• _Problem to work on_
Which lines come from the start of the records through the line that holds "from math import"? Write them out word for word.

(Scenes as source code)
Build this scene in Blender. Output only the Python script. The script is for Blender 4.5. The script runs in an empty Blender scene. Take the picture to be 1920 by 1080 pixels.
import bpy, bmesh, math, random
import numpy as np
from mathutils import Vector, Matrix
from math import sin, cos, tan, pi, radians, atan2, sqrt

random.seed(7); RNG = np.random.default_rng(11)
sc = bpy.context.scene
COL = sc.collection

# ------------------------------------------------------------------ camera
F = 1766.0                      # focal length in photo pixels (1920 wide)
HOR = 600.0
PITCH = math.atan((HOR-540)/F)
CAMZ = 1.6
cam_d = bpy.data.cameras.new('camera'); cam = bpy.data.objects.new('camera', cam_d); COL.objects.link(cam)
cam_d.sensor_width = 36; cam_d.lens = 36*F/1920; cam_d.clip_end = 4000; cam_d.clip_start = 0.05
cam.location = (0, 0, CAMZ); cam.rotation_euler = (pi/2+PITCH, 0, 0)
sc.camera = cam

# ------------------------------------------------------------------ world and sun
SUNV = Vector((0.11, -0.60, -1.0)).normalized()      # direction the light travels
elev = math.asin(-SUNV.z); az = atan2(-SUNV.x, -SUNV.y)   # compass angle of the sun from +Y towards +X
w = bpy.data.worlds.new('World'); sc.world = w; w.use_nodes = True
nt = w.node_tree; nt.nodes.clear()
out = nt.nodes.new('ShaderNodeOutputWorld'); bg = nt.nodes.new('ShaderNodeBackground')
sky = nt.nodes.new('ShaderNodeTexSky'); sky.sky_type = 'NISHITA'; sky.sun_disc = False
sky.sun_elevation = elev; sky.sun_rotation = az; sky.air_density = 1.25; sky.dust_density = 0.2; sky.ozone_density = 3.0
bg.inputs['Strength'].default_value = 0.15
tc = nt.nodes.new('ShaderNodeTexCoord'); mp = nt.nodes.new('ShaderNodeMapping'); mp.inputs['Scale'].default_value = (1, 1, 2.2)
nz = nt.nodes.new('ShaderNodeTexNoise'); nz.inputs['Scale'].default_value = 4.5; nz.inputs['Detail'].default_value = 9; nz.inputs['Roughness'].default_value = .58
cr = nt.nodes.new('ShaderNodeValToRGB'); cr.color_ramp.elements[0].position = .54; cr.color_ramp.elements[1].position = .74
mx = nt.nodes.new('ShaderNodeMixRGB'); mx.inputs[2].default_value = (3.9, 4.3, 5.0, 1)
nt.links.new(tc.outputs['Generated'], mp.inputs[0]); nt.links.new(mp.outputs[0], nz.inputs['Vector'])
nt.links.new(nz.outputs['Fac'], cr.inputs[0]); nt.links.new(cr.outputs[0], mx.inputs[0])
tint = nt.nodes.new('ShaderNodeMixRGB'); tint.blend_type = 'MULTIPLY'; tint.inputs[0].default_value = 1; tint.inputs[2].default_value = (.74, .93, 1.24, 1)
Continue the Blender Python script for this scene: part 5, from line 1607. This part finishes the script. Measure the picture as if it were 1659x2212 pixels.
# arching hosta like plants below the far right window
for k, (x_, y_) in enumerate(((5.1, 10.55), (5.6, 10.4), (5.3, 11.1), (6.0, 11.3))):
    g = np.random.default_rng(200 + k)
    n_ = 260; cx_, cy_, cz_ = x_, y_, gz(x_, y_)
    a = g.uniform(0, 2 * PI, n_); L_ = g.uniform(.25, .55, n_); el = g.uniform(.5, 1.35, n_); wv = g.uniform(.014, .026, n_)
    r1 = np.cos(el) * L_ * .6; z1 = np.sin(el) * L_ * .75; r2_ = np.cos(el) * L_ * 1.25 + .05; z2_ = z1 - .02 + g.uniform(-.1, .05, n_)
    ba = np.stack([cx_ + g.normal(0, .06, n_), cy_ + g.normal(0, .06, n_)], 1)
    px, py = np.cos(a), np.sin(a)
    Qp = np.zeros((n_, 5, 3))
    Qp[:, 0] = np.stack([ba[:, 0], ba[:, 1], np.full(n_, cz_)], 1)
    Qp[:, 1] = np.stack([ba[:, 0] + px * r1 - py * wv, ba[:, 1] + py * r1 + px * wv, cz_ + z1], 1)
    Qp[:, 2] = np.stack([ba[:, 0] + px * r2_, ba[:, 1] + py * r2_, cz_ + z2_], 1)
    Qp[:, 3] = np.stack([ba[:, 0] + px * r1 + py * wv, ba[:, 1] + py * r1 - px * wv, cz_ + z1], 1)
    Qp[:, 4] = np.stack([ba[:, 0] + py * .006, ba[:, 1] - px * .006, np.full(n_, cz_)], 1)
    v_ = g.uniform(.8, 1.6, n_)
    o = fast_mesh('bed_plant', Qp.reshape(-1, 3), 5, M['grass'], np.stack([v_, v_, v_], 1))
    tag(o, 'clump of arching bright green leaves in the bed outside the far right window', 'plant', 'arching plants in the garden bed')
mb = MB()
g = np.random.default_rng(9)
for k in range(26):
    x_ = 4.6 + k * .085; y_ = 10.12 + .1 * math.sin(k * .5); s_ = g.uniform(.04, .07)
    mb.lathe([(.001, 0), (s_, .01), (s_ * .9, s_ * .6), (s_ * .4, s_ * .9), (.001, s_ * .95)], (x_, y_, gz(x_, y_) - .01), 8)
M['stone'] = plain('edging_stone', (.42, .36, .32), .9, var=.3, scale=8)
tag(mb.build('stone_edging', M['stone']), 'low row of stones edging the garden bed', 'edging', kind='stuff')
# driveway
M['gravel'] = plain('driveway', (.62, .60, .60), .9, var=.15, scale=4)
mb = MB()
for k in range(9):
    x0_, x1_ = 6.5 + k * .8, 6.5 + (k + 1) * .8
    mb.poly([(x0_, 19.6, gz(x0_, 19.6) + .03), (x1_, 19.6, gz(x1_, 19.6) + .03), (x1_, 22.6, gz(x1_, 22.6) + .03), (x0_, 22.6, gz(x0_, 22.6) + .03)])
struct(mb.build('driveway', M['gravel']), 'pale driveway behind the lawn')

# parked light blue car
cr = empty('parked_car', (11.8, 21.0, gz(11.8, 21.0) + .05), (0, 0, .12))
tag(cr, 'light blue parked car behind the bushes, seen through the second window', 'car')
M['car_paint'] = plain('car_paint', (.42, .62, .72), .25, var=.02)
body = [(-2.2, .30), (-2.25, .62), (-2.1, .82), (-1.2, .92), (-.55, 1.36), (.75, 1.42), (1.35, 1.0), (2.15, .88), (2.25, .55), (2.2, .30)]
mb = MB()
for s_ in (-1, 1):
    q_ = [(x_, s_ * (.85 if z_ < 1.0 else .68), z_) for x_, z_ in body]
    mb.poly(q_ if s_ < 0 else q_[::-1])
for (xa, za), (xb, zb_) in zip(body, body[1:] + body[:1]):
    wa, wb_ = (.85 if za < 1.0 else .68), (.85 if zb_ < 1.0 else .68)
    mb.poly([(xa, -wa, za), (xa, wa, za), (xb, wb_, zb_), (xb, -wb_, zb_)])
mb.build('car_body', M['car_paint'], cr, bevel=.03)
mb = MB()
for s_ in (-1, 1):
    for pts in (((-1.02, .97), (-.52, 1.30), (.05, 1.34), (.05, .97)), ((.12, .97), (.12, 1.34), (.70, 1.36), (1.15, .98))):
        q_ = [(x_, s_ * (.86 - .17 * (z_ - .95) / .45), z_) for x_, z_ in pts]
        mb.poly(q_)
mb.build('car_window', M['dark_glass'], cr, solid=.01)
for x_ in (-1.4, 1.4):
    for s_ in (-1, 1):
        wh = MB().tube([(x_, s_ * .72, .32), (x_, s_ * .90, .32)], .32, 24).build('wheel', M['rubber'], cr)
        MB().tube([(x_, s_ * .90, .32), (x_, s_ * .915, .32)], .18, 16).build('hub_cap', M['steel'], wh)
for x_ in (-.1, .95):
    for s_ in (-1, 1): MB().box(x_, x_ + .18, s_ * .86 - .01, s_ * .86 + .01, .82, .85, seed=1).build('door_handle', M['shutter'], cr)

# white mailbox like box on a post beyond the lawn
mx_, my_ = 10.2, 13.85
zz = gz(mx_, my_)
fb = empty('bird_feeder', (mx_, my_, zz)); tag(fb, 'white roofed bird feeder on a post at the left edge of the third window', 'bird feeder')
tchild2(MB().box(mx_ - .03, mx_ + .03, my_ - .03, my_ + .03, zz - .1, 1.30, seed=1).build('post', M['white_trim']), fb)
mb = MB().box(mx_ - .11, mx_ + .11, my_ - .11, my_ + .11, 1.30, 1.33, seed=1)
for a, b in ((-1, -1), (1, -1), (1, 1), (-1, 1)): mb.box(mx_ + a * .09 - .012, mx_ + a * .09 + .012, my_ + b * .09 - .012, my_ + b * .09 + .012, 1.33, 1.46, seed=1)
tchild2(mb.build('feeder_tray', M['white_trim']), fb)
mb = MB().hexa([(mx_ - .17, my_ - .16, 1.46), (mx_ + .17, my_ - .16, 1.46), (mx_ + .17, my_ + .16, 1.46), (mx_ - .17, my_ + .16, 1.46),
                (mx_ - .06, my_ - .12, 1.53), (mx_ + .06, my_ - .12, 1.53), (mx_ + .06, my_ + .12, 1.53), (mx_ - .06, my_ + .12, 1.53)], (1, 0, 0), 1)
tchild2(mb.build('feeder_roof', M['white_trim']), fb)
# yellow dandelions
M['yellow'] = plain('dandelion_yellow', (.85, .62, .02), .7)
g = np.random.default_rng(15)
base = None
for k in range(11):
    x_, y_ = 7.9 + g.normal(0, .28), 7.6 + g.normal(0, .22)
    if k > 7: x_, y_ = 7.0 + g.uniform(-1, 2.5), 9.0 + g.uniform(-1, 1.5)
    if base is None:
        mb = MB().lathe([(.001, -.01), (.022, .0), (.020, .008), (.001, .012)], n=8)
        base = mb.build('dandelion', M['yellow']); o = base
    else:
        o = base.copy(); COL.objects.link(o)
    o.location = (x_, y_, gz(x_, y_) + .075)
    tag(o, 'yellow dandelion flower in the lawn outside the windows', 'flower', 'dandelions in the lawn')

• _Solution for this problem_
Build this scene in Blender. Output only the Python script. The script is for Blender 4.5. The script runs in an empty Blender scene. Take the picture to be 1920 by 1080 pixels.
import bpy, bmesh, math, random
import numpy as np
from mathutils import Vector, Matrix
from math import sin, cos, tan, pi, radians, atan2, sqrt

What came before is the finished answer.